Hi,
I have to side with Juha on this. A mandatory feature should be
released to the public. Moreover TLS IS a compelling need, for
everybody who cares, but with SER, we just cannot use it. Who would
not use TLS, was TLS available? Not all organizations have the money
or the will to spend money on a commercial license, eventhough it
would make them a lot of good.
And don't get me wrong, I understand why iptel choose this line of
"marketing" ... probably TLS is the most desired feature that free SER
lacks, so a lot of revenue comes from this side.
In any case, I would like to call all those developers out there with
some spare time who'd like to help implement TLS for free SER, myself
volunteering as of now (hope this email does not get censored :D ).
Drop me a line if you are interested.
Regards,
-Cesc---
At 10:27 PM 2/17/2005, Juha Heinanen wrote:
Marian Dumitru writes:
Also you can go for TLS, which is as concept
basically the same thing
IPSEC tunnels. The major difference is that TLS is not free as IPSEC
is.
TLS not being part of free ser is indeed a problem. i think it is the
only feature mandated by rfc3261 that is not included in free ser.
i fully understand that iptel needs to make money somehow in order to
keep its developers on the payroll, but i feel that a mandatory feature
should not be hold back. there still is plenty of other value add that
iptel can produce even if tls would be in public domain.

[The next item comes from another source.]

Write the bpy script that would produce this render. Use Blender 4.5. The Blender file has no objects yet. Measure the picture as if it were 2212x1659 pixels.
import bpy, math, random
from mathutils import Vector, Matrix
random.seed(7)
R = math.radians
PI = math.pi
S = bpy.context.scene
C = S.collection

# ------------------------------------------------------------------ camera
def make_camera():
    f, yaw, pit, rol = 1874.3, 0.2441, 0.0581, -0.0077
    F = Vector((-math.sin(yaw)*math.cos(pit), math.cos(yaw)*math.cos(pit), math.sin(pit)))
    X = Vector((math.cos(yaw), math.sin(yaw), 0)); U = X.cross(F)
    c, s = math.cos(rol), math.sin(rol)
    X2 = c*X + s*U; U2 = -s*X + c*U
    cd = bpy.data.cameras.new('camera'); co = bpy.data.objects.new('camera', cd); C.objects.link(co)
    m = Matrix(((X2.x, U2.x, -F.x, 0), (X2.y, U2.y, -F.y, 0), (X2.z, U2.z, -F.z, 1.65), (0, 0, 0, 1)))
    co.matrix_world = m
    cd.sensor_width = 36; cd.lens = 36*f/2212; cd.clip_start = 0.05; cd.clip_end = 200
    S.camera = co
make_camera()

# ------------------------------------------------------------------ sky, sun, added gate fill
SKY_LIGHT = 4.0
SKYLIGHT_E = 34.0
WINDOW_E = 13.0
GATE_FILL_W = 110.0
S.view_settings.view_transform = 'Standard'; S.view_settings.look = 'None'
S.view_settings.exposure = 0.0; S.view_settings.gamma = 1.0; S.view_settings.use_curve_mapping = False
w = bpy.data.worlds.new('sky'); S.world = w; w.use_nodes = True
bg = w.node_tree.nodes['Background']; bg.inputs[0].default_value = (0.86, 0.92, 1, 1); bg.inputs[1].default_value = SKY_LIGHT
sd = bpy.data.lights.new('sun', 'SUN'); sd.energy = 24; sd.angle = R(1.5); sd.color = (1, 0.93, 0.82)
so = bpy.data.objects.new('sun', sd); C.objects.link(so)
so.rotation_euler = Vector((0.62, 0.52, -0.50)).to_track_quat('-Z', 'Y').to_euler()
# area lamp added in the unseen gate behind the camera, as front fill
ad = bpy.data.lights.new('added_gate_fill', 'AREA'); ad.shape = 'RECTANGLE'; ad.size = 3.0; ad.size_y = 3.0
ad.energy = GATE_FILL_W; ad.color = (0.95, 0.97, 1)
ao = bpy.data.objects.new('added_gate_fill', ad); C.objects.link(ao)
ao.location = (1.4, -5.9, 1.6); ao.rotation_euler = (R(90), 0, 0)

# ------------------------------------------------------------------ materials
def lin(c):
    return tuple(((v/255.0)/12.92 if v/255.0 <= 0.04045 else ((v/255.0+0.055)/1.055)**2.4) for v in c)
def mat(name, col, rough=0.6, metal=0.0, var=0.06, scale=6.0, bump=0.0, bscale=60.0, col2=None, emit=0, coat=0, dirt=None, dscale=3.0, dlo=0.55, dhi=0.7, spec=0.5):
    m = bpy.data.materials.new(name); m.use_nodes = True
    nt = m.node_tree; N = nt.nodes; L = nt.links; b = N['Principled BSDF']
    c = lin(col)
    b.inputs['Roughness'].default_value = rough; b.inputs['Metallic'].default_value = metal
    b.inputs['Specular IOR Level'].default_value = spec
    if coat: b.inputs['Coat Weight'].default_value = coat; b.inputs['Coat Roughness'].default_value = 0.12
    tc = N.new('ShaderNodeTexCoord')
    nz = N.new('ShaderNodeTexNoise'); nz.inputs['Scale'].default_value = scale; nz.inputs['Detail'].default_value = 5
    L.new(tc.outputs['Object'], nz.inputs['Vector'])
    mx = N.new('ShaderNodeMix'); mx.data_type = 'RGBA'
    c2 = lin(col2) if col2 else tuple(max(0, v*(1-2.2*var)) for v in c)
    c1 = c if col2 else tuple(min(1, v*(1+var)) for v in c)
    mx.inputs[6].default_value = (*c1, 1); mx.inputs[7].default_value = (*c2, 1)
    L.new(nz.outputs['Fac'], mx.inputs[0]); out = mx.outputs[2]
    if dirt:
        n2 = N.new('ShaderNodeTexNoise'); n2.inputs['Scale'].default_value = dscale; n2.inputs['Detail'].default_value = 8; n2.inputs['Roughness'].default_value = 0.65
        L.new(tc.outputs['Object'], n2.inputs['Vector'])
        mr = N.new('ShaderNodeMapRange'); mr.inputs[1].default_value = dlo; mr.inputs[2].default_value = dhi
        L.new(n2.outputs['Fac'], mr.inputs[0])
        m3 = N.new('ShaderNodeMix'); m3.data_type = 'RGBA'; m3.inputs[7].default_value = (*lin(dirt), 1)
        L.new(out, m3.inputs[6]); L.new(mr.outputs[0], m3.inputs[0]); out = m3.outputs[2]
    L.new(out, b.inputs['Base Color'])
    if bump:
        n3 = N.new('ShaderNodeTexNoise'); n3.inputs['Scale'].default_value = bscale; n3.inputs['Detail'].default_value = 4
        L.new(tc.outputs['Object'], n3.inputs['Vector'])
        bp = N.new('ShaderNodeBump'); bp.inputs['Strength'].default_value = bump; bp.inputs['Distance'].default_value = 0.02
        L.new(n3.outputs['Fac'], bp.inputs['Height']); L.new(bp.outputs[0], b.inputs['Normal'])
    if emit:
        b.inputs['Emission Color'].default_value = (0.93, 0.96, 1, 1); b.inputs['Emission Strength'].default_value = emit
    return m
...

To be candid, the suggestion to release some of money-generating features
freely and begin working on some other money-generating feature is easier
said than executed.
so what can be done about it? the easiest thing would,
of course, be
that iptel changes its policy and makes their tls implementation as part
of free ser.
I do not see that as feasible, at least not at short-term. The feature
is commercially available to those with a compelling need for it.